The depth integrated shallow water equations govern the hydrodynamics in the shallow water bodies and one of suitable numerical techniques of these PDEs is the CBS finite element algorithm.
The foundation of the algorithm is the fractional step method initially introduced by Chorin [1] in the finite difference context for the incompressible Navier-Stokes equations. The algorithm permits some interesting and useful advantages. Firstly, it provides a critical time-step in terms of the current velocity instead of the wave celerity. It is a relevant property for low Froude number problems. Secondly, the procedure allows the application of the standard Galerkin method along the characteristics due to the split of the pressure type terms. Finally, the most important advantage of the procedure is its capability for using in the both subcritical and supercritical flows.

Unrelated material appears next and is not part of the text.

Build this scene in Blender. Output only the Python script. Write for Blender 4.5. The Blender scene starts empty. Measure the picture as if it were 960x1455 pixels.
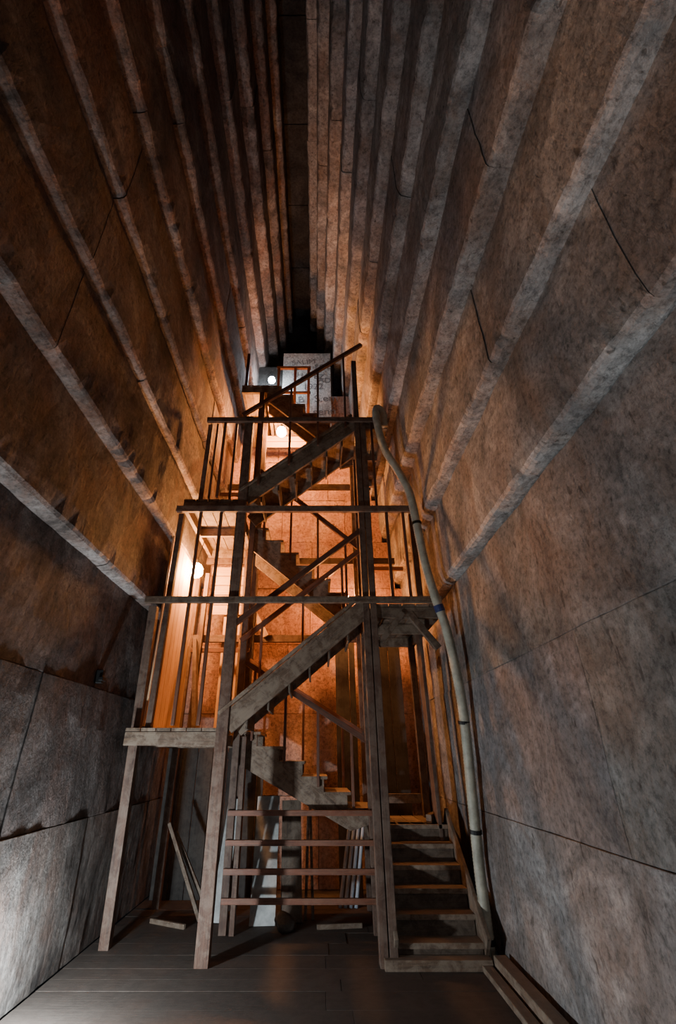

This method firstly introduced by Zienkiewicz [5] for modeling of shallow water equations in the finite element context. Over the past decade, many investigations have demonstrated the efficiency of this method for shallow water problems. Notable studies on this subject have been carried out by Ortiz et al. [2, 3 and 5]. This paper is devoted to the description of the CBS finite element method capabilities for modeling of some interesting problems in the shallow water field.